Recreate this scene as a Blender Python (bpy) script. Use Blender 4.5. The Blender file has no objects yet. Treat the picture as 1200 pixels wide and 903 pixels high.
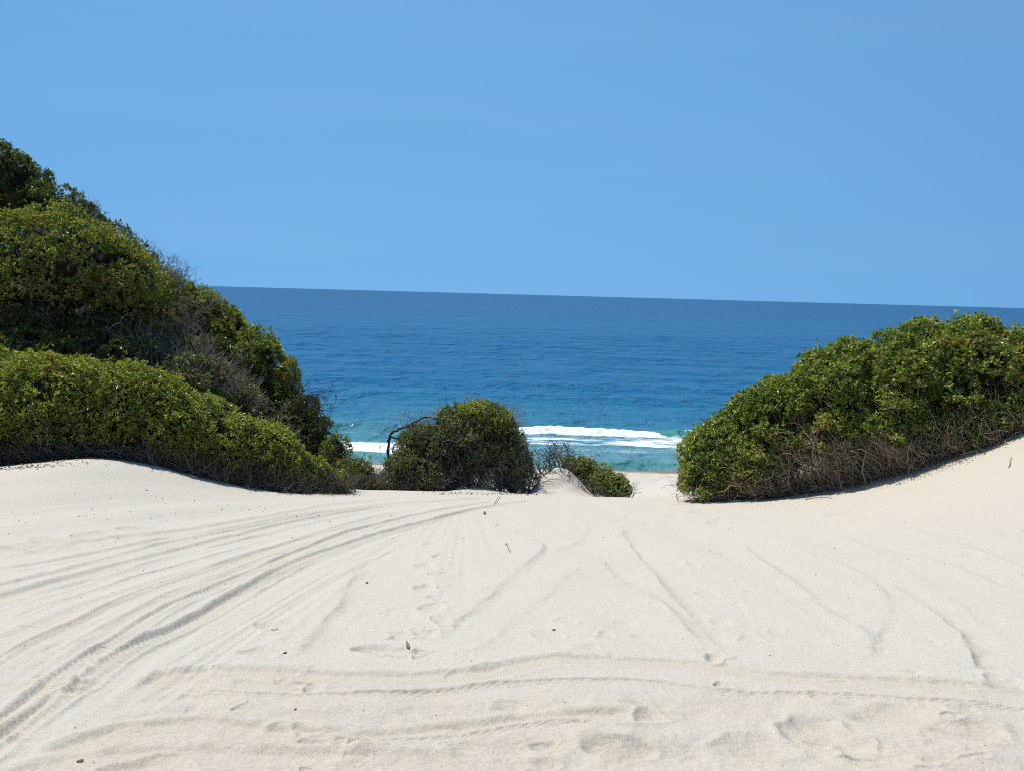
import bpy, math, random
import numpy as np
from mathutils import Matrix, Vector

random.seed(7)
R = math.radians
scene = bpy.context.scene
COL = scene.collection

# ------------------------------------------------------------------ camera
FPX = 1039.0
PITCH, ROLL = math.atan(106.75 / FPX), R(1.56)
CAM = np.array([0.0, 0.0, 1.7])
SEA_Z = 1.7 - 14.0
cm = Matrix.Rotation(R(90) - PITCH, 4, 'X') @ Matrix.Rotation(ROLL, 4, 'Z')
cam_data = bpy.data.cameras.new('camera')
cam = bpy.data.objects.new('camera', cam_data)
COL.objects.link(cam)
cam.matrix_world = Matrix.Translation(Vector(CAM)) @ cm
cam_data.sensor_fit = 'HORIZONTAL'
cam_data.sensor_width = 36.0
cam_data.lens = 36.0 * FPX / 1200.0
cam_data.clip_start, cam_data.clip_end = 0.05, 80000.0
scene.camera = cam
CR = np.array(cm.col[0][:3]); CU = np.array(cm.col[1][:3]); CF = -np.array(cm.col[2][:3])


def ray(px, py):
    d = CF * FPX + CR * (px - 600.0) - CU * (py - 451.5)
    return d / d[1]


def at(px, py, Y):
    """world point seen at a spot of the photograph, Y metres ahead"""
    return CAM + ray(px, py) * Y


# ------------------------------------------------------------------ noise
def _hash(ix, iy, iz, seed):
    h = (ix.astype(np.int64) * 374761393 + iy.astype(np.int64) * 668265263
         + iz.astype(np.int64) * 2147483647 + seed * 974634777) & 0xFFFFFFFF
    h = ((h ^ (h >> 13)) * 1274126177) & 0xFFFFFFFF
    h = ((h ^ (h >> 16)) * 2246822519) & 0xFFFFFFFF
    h = h ^ (h >> 15)
    return (h & 0xFFFFFF).astype(np.float64) / 8388607.5 - 1.0


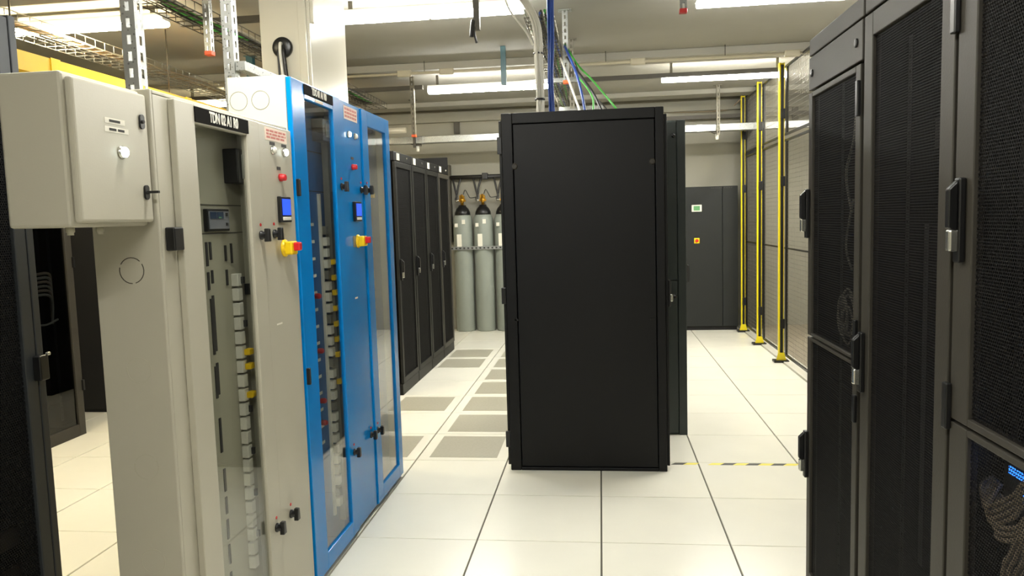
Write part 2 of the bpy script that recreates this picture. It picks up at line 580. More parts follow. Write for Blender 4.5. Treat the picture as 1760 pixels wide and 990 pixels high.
MB().box(.595, .614, .02, .05, 1.30, 1.34).build('relay', 'plastic_black', ip)
# round knock-outs on the end panel
for z in (1.431, 1.14, .851, .563):
    b = MB()
    for k in range(24):
        if k in (1, 9, 17):
            continue
        a0, a1 = 2 * math.pi * k / 24, 2 * math.pi * (k + 1) / 24
        pts = [(.092 + r * math.cos(a), z + r * math.sin(a)) for r, a in ((.036, a0), (.0385, a0), (.0385, a1), (.036, a1))]
        b.prism(pts, 'X', -.0008, .004)
    b.build('knockout_ring', 'steel_dark' if z > 1.4 else 'plate_grey', tdn)

# --- wall box fixed to the end of the grey cabinet; local x = Y + 1.787
bx = thing('junction_box', 'light grey enclosure with white pilot lamp fixed to the end of the cabinet', 'enclosure', (-1.252, -1.790, 1.558), H90)
W, D, Hb = .315, .168, .375
MB().box(0, W, 0, D, 0, Hb).build('body', 'grey_enamel', bx, bevel=.008)
dr = MB().box(.008, W - .004, -.022, -.001, .010, Hb - .012).build('door', 'grey_enamel', bx, bevel=.008, seg=3)
lamp_button(dr, .183, .194, -.022, True, .0135)
for (x0, x1, z) in ((.122, .205, .272), (.120, .218, .250)):
    s = MB().box(x0, x1, -.023, -.022, z - .007, z + .007).build('label_strip', 'paper', dr)
    b = MB()
    word_rows(b, x0 + .018, x1 - .018, z - .005, z + .005, -.023, 1, int(z * 1000))
    b.build('print', 'ink', s)
for z in (.285, .092):
    k = MB().prism([(.278 + .010 * math.cos(a), z + (.010 if math.sin(a) > 0 else -.010) + .010 * math.sin(a)) for a in [2 * math.pi * q / 16 for q in range(16)]], 'Y', -.028, -.022).build('lock', 'plastic_black', dr)
    MB().lathe([(.005, 0), (.005, -.006)], (.278, -.026, z), 'Y', 10).build('lock_pin', 'ink', k)
    if z < .1:
        MB().box(.2735, .2825, -.062, -.028, z - .003, z + .004).build('key', 'plastic_black', k, bevel=.001)
for (x, y) in ((.08, .065), (.28, .125)):
    MB().lathe([(.011, 0), (.011, -.012), (.008, -.014), (.008, -.020)], (x, y, 0), 'Z', 10).build('cable_gland', 'plate_grey', bx)

# --- blue distribution cabinet; local x = Y + .525
blu = thing('electrical_cabinet', 'blue fronted electrical cabinet with two windowed doors and plate TDO 01 A1 R0', 'electrical cabinet', (-1.225, -.525, 0), H90)
W, D, Hc = 1.415, .245, 2.150
b = MB()
b.box(0, .012, 0, D, 0, Hc)
b.box(W - .012, W, 0, D, 0, Hc)
b.box(.012, W - .012, 0, D, Hc - .012, Hc)
b.box(.012, W - .012, 0, D, 0, .02)
b.box(.012, W - .012, D - .01, D, .02, Hc - .012)
b.build('body', 'cream_enamel', blu, bevel=.002)
for (x0, x1) in ((.012, .575), (.915, W - .012)):
    MB().box(x0, x1, .055, .065, .02, Hc - .012).build('mounting_plate', 'blue_in', blu)
MB().box(.572, .584, 0, .06, .02, Hc - .012).build('divider', 'blue_in', blu)
MB().box(.905, .915, 0, .06, .02, Hc - .012).build('divider', 'blue_in', blu)
MB().box(.5, .572, .02, .05, .1, 2.0).build('cable_duct', 'plastic_grey', blu)
d1 = glazed_door(blu, 0, .572, .022, 2.143, .135, .475, .10, 2.075, -.024, 'blue')
d2 = glazed_door(blu, .902, W, .022, 2.143, 1.00, 1.335, .10, 2.062, -.024, 'blue')
c2 = MB().box(.578, .896, -.016, 0, .022, 2.143).build('control_panel', 'blue', blu, bevel=.003)
pl = MB().box(.13, .472, -.028, -.024, 2.095, 2.136).build('name_plate', 'sign_black', d1)
pl['label'] = 'black plate reading TDO 01 A1 R0'
text_mesh('lettering', 'TDO 01 A1 R0', .042, 'ink_white', pl, (.30, -.0285, 2.116), .66, .0012)
MB().box(.255, .345, -.026, -.024, 2.079, 2.091).build('label_strip', 'paper', d1)
knob(d1, .545, 1.725, -.024)
knob(d1, .54, .428, -.024)
knob(c2, .865, 1.72, -.016)
knob(c2, .84, .427, -.016)
knob(d2, .945, 1.722, -.024)
knob(d2, .94, .425, -.024)
sticker(c2, .648, .850, 2.060, 2.125, -.016, 8)
for (x, lit) in ((.70, True), (.80, False)):
    lamp_button(c2, x, 1.988, -.016, lit)
MB().box(.725, .765, -.0175, -.016, 1.868, 1.880).build('tag', 'ink', c2)
MB().lathe([(.015, 0), (.015, -.008), (.013, -.012), (.013, -.022), (.009, -.025)], (.742, -.016, 1.83), 'Y', 18).build('push_button', 'red', c2)
lcd_meter(c2, .765, 1.608, -.016)
e_stop(c2, .77, 1.458, -.016)
MB().box(.70, .765, -.018, -.016, 1.43, 1.485).build('clear_plate', 'plastic_grey', c2)
MB().box(.69, .73, -.017, -.016, 1.17, 1.178).build('tag', 'paper', c2)
for z in (1.70, .92):
    MB().box(-.004, .012, -.040, -.024, z - .035, z + .035).build('hinge', 'plastic_black', d1, bevel=.003)
# breaker column behind the first window
pp = [c for c in blu.children if c.name.startswith('mounting_plate')]
ip = pp[0]
MB().box(.425, .445, .045, .055, .15, 1.69).build('busbar_cover', 'white_plastic', ip)
mbk = MB().box(.40, .52, .0, .055, 1.93, 2.03).build('main_breaker', 'plastic_black', ip, bevel=.004)
MB().box(.43, .49, -.005, 0, 1.95, 2.01).build('breaker_window', 'plastic_grey', mbk)
for k in range(26):
    z = 1.52 - k * .0525
    e = MB().box(.445, .488 if k % 2 else .478, .026, .055, z - .020, z + .020).build('circuit_breaker', 'white_plastic' if k % 4 else 'plastic_grey', ip, bevel=.002)
for z in (1.369, 1.294, 1.223, 1.147, 1.072, .998, .924, .792):
    e = MB().box(.485, .535, .006, .028, z - .013, z + .013).build('lock_clip', 'yellow', ip, bevel=.003)
    MB().box(.49, .51, .001, .006, z - .006, z + .006).build('clip_tab', 'yellow', e)
for z in (1.222, .968, .734, .630):
    MB().lathe([(.013, .055), (.013, .035), (.008, .028)], (.342, 0, z), 'Y', 12).build('indicator', 'red', ip)
for k in range(14):
    z = 1.549 - k * .078
    MB().box(.325, .365, .0535, .055, z - .007, z + .007).build('circuit_label', 'paper', ip)
b = MB()
for z in (1.88, 1.70):
    b.box(.02, .57, .0535, .055, z - .002, z + .002)
b.build('plate_seam', 'ink', ip)
ip = pp[1]
MB().box(1.13, 1.15, .045, .055, .25, 1.95).build('busbar_cover', 'plastic_grey', ip)
for k in range(26):
    z = 1.78 - k * .058
    if k % 5 == 3:
        continue
    MB().box(1.15, 1.19, .030, .055, z - .020, z + .020).build('circuit_breaker', 'plastic_grey', ip, bevel=.002)
    if k % 3 == 0:
        MB().box(1.02, 1.05, .0535, .055, z - .007, z + .007).build('circuit_label', 'paper', ip)
MB().box(1.19, 1.22, .02, .035, 1.69, 1.715).build('lock_clip', 'yellow', ip)
for (x, z) in ((.062, 2.055), (.155, 2.055)):
    b = MB()
    for k in range(24):
        a0, a1 = 2 * math.pi * k / 24, 2 * math.pi * (k + 1) / 24
        pts = [(.045 + x + r * math.cos(a), z + r * math.sin(a)) for r, a in ((.036, a0), (.0385, a0), (.0385, a1), (.036, a1))]
        b.prism(pts, 'X', -.0008, .004)
    b.build('knockout_ring', 'plastic_grey', blu)

# ------------------------------------------------------------------ server racks
def swing_handle(parent, x, z, y, tip=True):
    """long black swing handle with a satin key barrel below"""
    h = MB().box(x - .014, x + .014, y - .016, y, z - .11, z + .08).build('handle', 'plastic_black', parent, bevel=.004)
    MB().prism([(y - .016, z + .075), (y - .036, z + .055), (y - .036, z - .03), (y - .016, z - .05)], 'X', x - .010, x + .010).build('grip', 'plastic_black', h, bevel=.003)
    if tip:
        MB().box(x - .011, x + .011, y - .034, y - .012, z - .085, z - .035).build('key_barrel', 'chrome', h, bevel=.005)
    return h


def carcass(root, W, D, H, mt, inner='black_inner'):
    b = MB()
    b.box(0, .03, .03, D, 0, H)
    b.box(W - .03, W, .03, D, 0, H)
    b.box(.03, W - .03, D - .02, D, 0, H)
    b.box(.03, W - .03, .03, D - .02, H - .03, H)
    b.box(.03, W - .03, .03, D - .02, 0, .05)
    return b.build('body', mt, root, bevel=.003)


def rails(root, W, z0, z1, y):
    for x in (.07, W - .10):
        r = MB().box(x, x + .03, y, y + .04, z0, z1).build('mounting_rail', 'rack_dark', root)
        b = MB()
        n = int((z1 - z0) / .044)
        for k in range(n):
            z = z0 + .02 + k * .044
            b.box(x + .011, x + .019, y - .0012, y, z - .004, z + .004)
        b.build('rail_holes', 'chrome', r, kind='stuff')


def perf_door(root, x0, x1, z0, z1, y, frame_mt, perf_mt, fw=.055, fb=None, ft=None):
    fb = fw if fb is None else fb
    ft = fw if ft is None else ft
    d = MB().frame(x0, x1, z0, z1, fw, fw, fb, ft, y, y + .026).build('door', frame_mt, root, bevel=.003)
    MB().box(x0 + fw - .003, x1 - fw + .003, y + .010, y + .0115, z0 + fb - .003, z1 - ft + .003).build('perforated_panel', perf_mt, d)
    return d


XRK = .836
def right_rack(y_far, label, kind):
    r = thing('server_rack', label, 'server rack', (XRK, y_far, 0), -H90, 'black racks along the right side')
    W, D, H = .612, .96, 2.2
    carcass(r, W, D, H, 'rack_dark')
    cap = MB().box(.004, W - .004, -.002, .03, 2.134, 2.198).build('top_cap', 'rack_grey', r, bevel=.004)
    rails(r, W, .12, 2.05, .10)
    if kind == 'far':
        p = MB().box(.006, W - .006, -.004, .028, 2.004, 2.128).build('fixed_panel', 'rack_grey', r, bevel=.003)
        for x in (.05, W - .06):
            MB().lathe([(.014, 0), (.014, -.004), (.006, -.005)], (x, -.004, 2.066), 'Y', 14).build('quarter_lock', 'plastic_black', p)
        du = perf_door(r, .006, W - .02, 1.058, 1.996, -.004, 'rack_grey', 'perf_fine', .045, .012, .02)
        dl = perf_door(r, .006, W - .02, .05, 1.050, -.004, 'rack_grey', 'perf_fine', .045, .045, .012)
        swing_handle(du, .022, 1.55, -.004)
        swing_handle(dl, .022, .59, -.004)
        for z in (1.89, 1.14):
            MB().box(W - .034, W - .014, -.016, -.004, z - .055, z + .055).build('hinge', 'plastic_black', du, bevel=.003)
        MB().box(W - .034, W - .014, -.016, -.004, .86, .95).build('hinge', 'plastic_black', dl, bevel=.003)
    elif kind == 'mid':
        d = perf_door(r, .006, W - .006, .05, 2.126, -.004, 'rack_grey', 'perf', .07)
        swing_handle(d, .036, 1.085, -.004)
        ps = MB().box(.205, .235, .10, .13, .5, 1.5).build('power_strip', 'black_inner', r)
        b = MB()
        for k in range(30):
            b.box(.217, .223, .0985, .10, .53 + k * .033, .536 + k * .033)
        b.build('outlet_marks', 'chrome', ps, kind='stuff')
    else:
        du = perf_door(r, .006, W - .006, 1.052, 2.126, -.004, 'rack_grey', 'perf', .085, .018, .085)
        dl = perf_door(r, .006, W - .006, .05, 1.044, -.004, 'rack_grey', 'perf', .085, .085, .016)
        swing_handle(du, .05, 1.53, -.004)
        for z in (1.99, 1.08):
            MB().box(-.008, .016, -.018, -.004, z - .055, z + .055).build('hinge', 'plastic_black', du, bevel=.003)
    return r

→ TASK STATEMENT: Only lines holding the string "this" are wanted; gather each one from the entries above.

→ IN RESPONSE:
Recreate this scene as a Blender Python (bpy) script. Use Blender 4.5. The Blender file has no objects yet. Treat the picture as 1200 pixels wide and 903 pixels high.
Write part 2 of the bpy script that recreates this picture. It picks up at line 580. More parts follow. Write for Blender 4.5. Treat the picture as 1760 pixels wide and 990 pixels high.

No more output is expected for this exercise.